Problem details: Only the pictures are omitted; repeat all other data exactly.

Input rows:
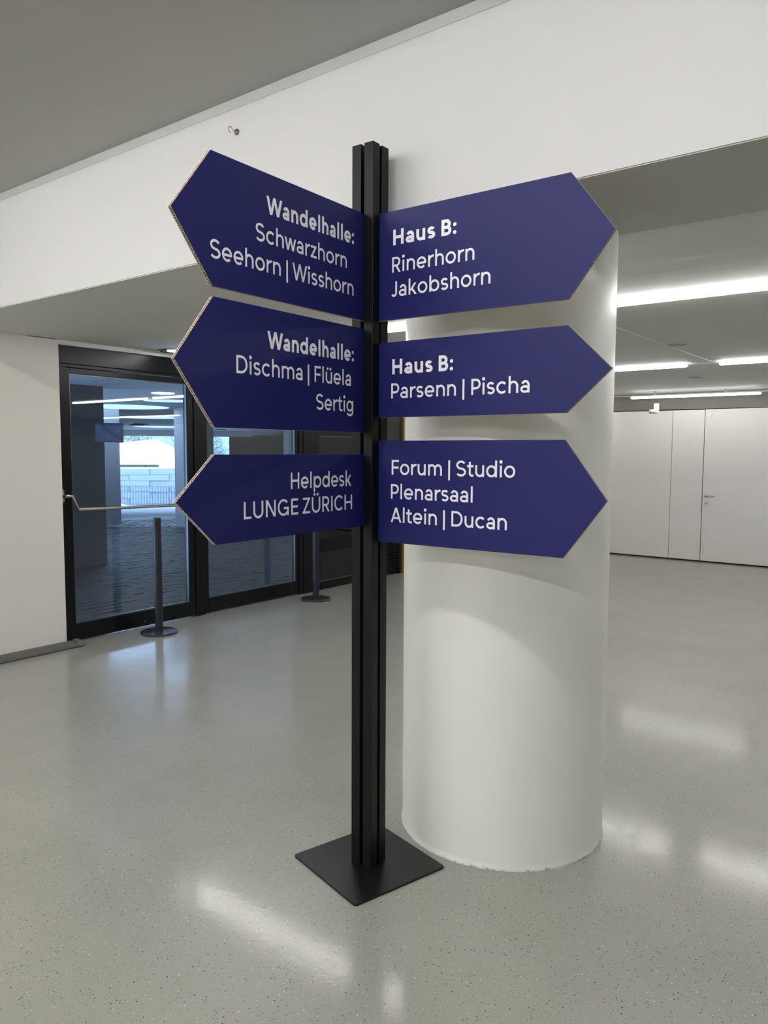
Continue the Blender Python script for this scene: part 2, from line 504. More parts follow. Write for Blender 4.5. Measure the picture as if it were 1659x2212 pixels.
def leaf(name, y0, y1, z0, z1, gl, zr=0.145, st=0.036, gm='glass', rails=(), top=None):
    """framed glass leaf between y0 and y1; gl=(gy0,gy1,gz0,gz1) clear opening"""
    root = sempty(name, (GX, (y0 + y1) / 2, 0))
    gy0, gy1, gz0, gz1 = gl
    fx0, fx1 = GX - 0.055, GX + 0.012
    MB().box(fx0, fx1, y0, gy0, z0, z1).build('stile', MAT['frame'], root, bevel=0.002)
    MB().box(fx0, fx1, gy1, y1, z0, z1).build('stile', MAT['frame'], root, bevel=0.002)
    MB().box(fx0, fx1, gy0, gy1, z0, gz0).build('bottom_rail', MAT['frame'], root, bevel=0.002)
    MB().box(fx0, fx1, gy0, gy1, gz1, z1).build('top_rail', MAT['frame'], root, bevel=0.002)
    bd = MB()
    bx0, bx1 = GX - 0.022, GX + 0.002
    t = 0.009
    bd.box(bx0, bx1, gy0, gy0 + t, gz0, gz1).box(bx0, bx1, gy1 - t, gy1, gz0, gz1)
    bd.box(bx0, bx1, gy0 + t, gy1 - t, gz0, gz0 + t).box(bx0, bx1, gy0 + t, gy1 - t, gz1 - t, gz1)
    bd.build('glazing_bead', MAT['bead'], root)
    for (a, b) in rails:
        MB().box(fx0, fx1, gy0, gy1, a, b).build('mid_rail', MAT['frame'], root, bevel=0.002)
    MB().box(GX - 0.020, GX - 0.012, gy0 + 0.002, gy1 - 0.002, gz0 + 0.002, gz1 - 0.002).build('glass_pane', MAT[gm], root)
    return root

dl = leaf('door_2', 3.400, 4.675, 0.012, 2.258, (3.432, 4.612, 0.150, 2.212))
# panic push bar on the glazed leaf
pb = MB()
pb.tube([(GX + 0.07, 3.345, 1.221), (GX + 0.075, 3.392, 1.217), (GX + 0.078, 3.446, 1.106), (GX + 0.080, 4.56, 1.086), (GX + 0.075, 4.62, 1.200), (GX + 0.07, 4.66, 1.212)], 0.0125, 14)
pbar = pb.build('push_bar', MAT['steel'], dl, smooth=True)
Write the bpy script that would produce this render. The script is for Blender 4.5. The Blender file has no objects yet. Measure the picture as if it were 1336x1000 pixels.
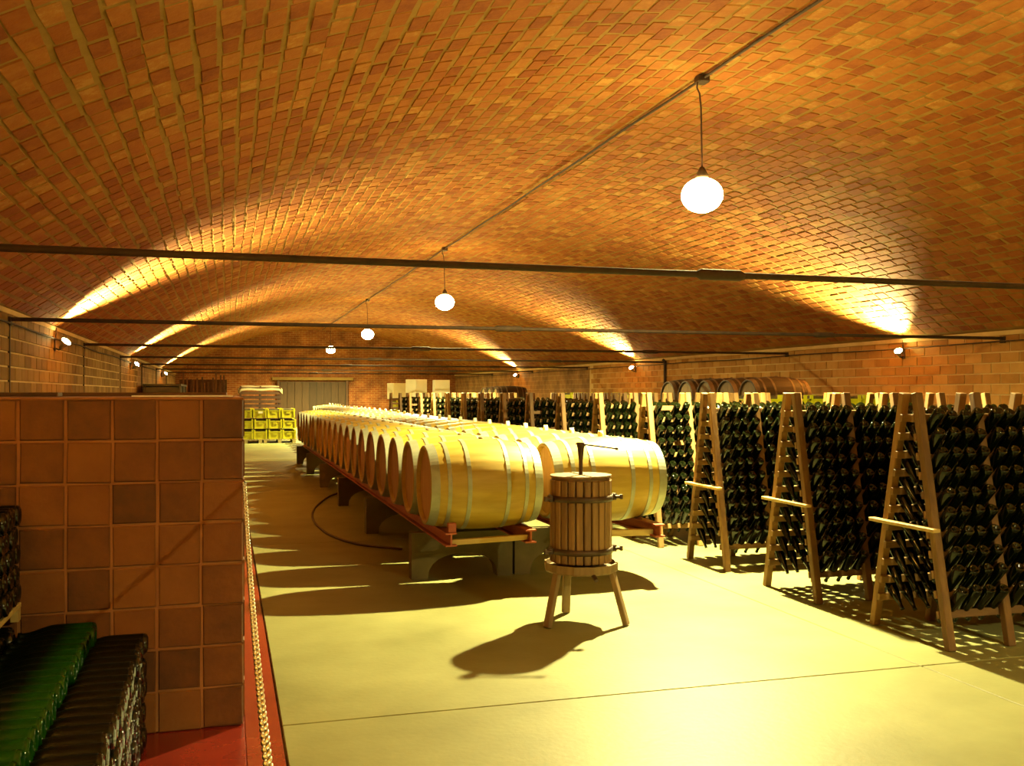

Answer for this exercise:
Continue the Blender Python script for this scene: part 2, from line 504. More parts follow. Write for Blender 4.5. Measure the picture as if it were 1659x2212 pixels.
def leaf(name, y0, y1, z0, z1, gl, zr=0.145, st=0.036, gm='glass', rails=(), top=None):
    """framed glass leaf between y0 and y1; gl=(gy0,gy1,gz0,gz1) clear opening"""
    root = sempty(name, (GX, (y0 + y1) / 2, 0))
    gy0, gy1, gz0, gz1 = gl
    fx0, fx1 = GX - 0.055, GX + 0.012
    MB().box(fx0, fx1, y0, gy0, z0, z1).build('stile', MAT['frame'], root, bevel=0.002)
    MB().box(fx0, fx1, gy1, y1, z0, z1).build('stile', MAT['frame'], root, bevel=0.002)
    MB().box(fx0, fx1, gy0, gy1, z0, gz0).build('bottom_rail', MAT['frame'], root, bevel=0.002)
    MB().box(fx0, fx1, gy0, gy1, gz1, z1).build('top_rail', MAT['frame'], root, bevel=0.002)
    bd = MB()
    bx0, bx1 = GX - 0.022, GX + 0.002
    t = 0.009
    bd.box(bx0, bx1, gy0, gy0 + t, gz0, gz1).box(bx0, bx1, gy1 - t, gy1, gz0, gz1)
    bd.box(bx0, bx1, gy0 + t, gy1 - t, gz0, gz0 + t).box(bx0, bx1, gy0 + t, gy1 - t, gz1 - t, gz1)
    bd.build('glazing_bead', MAT['bead'], root)
    for (a, b) in rails:
        MB().box(fx0, fx1, gy0, gy1, a, b).build('mid_rail', MAT['frame'], root, bevel=0.002)
    MB().box(GX - 0.020, GX - 0.012, gy0 + 0.002, gy1 - 0.002, gz0 + 0.002, gz1 - 0.002).build('glass_pane', MAT[gm], root)
    return root

dl = leaf('door_2', 3.400, 4.675, 0.012, 2.258, (3.432, 4.612, 0.150, 2.212))
# panic push bar on the glazed leaf
pb = MB()
pb.tube([(GX + 0.07, 3.345, 1.221), (GX + 0.075, 3.392, 1.217), (GX + 0.078, 3.446, 1.106), (GX + 0.080, 4.56, 1.086), (GX + 0.075, 4.62, 1.200), (GX + 0.07, 4.66, 1.212)], 0.0125, 14)
pbar = pb.build('push_bar', MAT['steel'], dl, smooth=True)
Write the bpy script that would produce this render. The script is for Blender 4.5. The Blender file has no objects yet. Measure the picture as if it were 1336x1000 pixels.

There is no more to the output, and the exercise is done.